Como se vê, Levy não está interessado no “socialismo” de Morales, de modo que suas propostas não tocam nos lucros dos bancos — recorde no ano de 2014 —, no agronegócio, e muito menos na corrupção — ainda que se estime em 20 bilhões o gasto excedente na construção da refinaria de Abreu e Lima, um dos pontos críticos da investigação da Polícia Federal na operação Lava-jato.

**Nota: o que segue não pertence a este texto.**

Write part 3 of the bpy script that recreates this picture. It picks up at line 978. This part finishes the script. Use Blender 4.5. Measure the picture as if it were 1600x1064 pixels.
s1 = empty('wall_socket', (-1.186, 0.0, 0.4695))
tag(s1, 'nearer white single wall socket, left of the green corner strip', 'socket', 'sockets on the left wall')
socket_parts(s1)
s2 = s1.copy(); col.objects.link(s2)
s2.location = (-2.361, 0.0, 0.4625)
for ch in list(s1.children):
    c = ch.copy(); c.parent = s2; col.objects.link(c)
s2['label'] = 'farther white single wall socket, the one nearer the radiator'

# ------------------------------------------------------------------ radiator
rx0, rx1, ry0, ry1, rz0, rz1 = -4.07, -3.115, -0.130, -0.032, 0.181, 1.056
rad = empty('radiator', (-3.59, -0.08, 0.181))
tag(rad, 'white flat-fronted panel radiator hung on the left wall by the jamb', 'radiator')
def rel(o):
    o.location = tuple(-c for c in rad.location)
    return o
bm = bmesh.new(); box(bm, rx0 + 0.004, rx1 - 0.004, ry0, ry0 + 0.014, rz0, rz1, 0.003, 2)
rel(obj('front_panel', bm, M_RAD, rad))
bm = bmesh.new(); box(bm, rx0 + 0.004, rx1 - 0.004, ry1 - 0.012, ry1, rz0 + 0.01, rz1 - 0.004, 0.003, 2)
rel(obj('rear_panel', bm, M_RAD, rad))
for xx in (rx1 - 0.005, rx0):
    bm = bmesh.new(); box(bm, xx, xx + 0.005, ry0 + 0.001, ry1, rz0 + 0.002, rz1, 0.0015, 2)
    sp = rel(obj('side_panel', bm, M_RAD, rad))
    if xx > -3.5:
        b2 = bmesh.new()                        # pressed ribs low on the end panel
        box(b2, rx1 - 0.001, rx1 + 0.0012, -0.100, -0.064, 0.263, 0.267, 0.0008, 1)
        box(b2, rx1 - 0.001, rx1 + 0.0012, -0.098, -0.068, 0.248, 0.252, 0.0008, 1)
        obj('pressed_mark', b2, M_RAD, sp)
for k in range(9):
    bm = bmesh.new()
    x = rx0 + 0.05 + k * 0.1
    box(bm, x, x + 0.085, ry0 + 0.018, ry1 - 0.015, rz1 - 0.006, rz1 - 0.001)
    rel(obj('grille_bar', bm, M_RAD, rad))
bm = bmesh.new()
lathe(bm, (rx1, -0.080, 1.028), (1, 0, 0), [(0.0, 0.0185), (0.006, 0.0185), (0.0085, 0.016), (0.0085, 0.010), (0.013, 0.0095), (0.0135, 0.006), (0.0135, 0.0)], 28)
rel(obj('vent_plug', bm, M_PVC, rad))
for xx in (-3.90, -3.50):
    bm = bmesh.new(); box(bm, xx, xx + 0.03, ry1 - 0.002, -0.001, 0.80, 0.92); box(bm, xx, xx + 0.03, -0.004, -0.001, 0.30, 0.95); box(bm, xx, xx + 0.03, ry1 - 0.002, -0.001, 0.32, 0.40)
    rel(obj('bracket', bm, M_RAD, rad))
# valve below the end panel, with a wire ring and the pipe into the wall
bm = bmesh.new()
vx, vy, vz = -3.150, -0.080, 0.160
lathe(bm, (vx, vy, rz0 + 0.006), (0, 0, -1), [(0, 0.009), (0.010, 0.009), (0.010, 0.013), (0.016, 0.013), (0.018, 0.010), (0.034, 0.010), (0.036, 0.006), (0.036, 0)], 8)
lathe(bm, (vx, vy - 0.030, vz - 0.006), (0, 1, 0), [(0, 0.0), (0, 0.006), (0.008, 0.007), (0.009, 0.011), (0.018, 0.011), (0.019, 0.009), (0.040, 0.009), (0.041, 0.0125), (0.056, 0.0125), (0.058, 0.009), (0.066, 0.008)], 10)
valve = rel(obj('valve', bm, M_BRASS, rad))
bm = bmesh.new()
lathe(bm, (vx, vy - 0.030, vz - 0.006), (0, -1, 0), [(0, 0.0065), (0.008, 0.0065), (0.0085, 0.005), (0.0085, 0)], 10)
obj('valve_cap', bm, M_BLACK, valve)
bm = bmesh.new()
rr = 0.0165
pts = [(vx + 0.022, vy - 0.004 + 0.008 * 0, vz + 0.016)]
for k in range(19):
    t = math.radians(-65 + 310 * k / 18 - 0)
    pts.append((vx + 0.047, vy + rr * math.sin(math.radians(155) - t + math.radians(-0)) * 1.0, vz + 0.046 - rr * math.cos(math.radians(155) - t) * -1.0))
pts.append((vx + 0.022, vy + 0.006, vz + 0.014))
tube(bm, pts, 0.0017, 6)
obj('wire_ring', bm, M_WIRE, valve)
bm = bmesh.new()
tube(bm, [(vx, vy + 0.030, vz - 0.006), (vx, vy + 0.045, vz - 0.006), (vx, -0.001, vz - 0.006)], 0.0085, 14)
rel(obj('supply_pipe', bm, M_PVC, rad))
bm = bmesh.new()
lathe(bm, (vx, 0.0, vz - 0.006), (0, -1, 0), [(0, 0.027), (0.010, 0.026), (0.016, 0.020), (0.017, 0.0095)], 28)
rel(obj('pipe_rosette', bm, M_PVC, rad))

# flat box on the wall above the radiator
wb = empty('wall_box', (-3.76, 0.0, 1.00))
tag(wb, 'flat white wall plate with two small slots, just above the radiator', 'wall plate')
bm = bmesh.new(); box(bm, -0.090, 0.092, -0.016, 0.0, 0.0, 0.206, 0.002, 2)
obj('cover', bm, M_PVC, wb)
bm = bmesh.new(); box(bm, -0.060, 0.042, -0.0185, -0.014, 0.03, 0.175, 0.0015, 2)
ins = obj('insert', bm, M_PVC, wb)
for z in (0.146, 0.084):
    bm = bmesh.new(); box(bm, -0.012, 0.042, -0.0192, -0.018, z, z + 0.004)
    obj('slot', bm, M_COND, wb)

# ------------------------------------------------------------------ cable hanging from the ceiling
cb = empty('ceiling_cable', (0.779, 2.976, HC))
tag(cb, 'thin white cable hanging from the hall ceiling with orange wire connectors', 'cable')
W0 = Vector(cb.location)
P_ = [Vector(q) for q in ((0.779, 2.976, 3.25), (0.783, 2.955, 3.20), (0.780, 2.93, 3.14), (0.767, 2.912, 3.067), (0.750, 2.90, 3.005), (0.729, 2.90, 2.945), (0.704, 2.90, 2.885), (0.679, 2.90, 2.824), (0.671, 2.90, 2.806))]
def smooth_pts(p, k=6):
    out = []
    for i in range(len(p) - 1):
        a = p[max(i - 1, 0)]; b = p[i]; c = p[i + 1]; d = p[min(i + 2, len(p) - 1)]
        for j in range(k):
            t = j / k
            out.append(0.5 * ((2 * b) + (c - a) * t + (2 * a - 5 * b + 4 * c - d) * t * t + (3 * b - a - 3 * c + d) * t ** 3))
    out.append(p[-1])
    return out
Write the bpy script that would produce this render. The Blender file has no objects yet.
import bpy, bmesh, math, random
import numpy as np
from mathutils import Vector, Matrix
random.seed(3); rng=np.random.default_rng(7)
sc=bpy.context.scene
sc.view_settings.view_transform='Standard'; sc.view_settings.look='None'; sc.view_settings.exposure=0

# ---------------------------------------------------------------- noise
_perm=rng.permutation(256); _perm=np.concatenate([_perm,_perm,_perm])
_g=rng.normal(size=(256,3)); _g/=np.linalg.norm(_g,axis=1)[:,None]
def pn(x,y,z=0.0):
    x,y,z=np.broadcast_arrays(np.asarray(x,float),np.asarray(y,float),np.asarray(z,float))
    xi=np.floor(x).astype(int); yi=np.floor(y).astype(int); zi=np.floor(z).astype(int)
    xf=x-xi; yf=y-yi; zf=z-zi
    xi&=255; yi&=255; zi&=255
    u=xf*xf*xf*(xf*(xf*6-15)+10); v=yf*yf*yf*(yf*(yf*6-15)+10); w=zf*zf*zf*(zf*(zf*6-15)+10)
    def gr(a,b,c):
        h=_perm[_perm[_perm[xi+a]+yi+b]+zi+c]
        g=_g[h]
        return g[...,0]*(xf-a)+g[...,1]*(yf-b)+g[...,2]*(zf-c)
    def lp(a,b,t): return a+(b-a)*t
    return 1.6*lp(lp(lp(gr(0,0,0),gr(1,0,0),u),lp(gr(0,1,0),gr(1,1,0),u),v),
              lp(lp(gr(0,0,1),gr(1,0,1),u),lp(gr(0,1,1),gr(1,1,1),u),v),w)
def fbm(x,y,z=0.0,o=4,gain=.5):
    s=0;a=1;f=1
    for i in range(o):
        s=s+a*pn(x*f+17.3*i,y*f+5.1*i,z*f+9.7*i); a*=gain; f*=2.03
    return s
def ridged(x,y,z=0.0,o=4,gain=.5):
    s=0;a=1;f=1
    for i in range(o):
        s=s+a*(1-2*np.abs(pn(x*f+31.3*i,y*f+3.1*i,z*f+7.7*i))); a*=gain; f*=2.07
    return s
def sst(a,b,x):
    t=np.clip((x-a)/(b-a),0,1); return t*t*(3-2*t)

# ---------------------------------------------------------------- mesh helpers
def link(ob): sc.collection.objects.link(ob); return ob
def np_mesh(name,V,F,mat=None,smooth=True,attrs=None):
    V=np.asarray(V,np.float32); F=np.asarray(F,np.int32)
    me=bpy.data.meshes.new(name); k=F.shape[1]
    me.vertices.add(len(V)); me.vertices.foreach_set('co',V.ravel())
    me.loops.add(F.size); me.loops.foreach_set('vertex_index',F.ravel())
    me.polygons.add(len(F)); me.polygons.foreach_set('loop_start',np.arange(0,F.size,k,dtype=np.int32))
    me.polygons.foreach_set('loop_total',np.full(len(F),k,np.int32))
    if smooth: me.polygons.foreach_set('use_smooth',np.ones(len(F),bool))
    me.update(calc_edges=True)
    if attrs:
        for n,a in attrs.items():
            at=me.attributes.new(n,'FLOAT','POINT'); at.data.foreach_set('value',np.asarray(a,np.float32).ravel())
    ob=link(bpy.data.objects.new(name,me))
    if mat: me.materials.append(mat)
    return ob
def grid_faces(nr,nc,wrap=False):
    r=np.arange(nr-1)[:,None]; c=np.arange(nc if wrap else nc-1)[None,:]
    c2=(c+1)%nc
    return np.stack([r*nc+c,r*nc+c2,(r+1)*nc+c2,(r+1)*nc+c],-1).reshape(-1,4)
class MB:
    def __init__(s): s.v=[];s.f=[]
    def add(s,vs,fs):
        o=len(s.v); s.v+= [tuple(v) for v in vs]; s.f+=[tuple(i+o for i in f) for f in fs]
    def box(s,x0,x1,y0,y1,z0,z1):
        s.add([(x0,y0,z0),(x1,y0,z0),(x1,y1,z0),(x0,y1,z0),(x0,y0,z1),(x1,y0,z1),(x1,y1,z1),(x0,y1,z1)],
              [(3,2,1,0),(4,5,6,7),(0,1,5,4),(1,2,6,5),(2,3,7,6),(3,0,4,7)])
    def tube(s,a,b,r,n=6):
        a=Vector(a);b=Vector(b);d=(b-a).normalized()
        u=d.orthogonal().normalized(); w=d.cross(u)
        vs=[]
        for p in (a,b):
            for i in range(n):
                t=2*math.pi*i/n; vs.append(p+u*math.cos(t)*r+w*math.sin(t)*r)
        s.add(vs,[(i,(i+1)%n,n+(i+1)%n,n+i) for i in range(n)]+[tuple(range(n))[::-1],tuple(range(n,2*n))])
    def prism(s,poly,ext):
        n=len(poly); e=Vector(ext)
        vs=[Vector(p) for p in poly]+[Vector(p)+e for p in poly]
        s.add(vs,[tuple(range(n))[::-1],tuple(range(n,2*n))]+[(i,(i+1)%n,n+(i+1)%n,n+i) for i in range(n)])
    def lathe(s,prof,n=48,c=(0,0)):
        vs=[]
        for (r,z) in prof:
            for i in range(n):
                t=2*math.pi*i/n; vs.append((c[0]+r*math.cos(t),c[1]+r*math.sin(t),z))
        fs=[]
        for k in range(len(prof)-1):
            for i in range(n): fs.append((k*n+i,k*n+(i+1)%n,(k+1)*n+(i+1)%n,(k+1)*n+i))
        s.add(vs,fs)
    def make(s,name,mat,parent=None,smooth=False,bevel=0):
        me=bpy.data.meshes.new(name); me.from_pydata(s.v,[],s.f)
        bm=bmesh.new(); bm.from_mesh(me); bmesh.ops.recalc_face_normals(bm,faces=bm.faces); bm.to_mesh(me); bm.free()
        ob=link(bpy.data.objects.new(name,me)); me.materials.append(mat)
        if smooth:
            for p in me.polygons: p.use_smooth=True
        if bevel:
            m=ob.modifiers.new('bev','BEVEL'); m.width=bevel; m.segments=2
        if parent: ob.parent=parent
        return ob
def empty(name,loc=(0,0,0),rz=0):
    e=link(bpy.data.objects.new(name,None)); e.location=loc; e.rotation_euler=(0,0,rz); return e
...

Mas nada disso interessa a Levy, ele está onde está para administrar os negócios da burguesia, como bem anotou o enviado da Folha sobre o êxito de Levy: “‘Chicago boy’, titular da Fazenda se torna queridinho em Davos”. A expressão ‘Chicago boy’ se aplica aos economistas ultraliberais, oriundos da Universidade de Chicago, onde Levy estudou. Na América Latina, esta escola notabilizou-se, nos anos 70 e 80, em especial, pela direção da economia chilena durante os anos da ditadura Pinochet, uma das mais terríveis do continente. A lembrança sobre os ‘chicago boys’ é tanta e tão traumática no continente latino-americano que Morales, em seu discurso de posse — talvez por ironia, talvez não — também fez menção a eles: “na Bolívia, não mandam os Chicago boys, mas sim os Chuquiago boys, (…) aqui não mandam os gringos, mandam os índios”.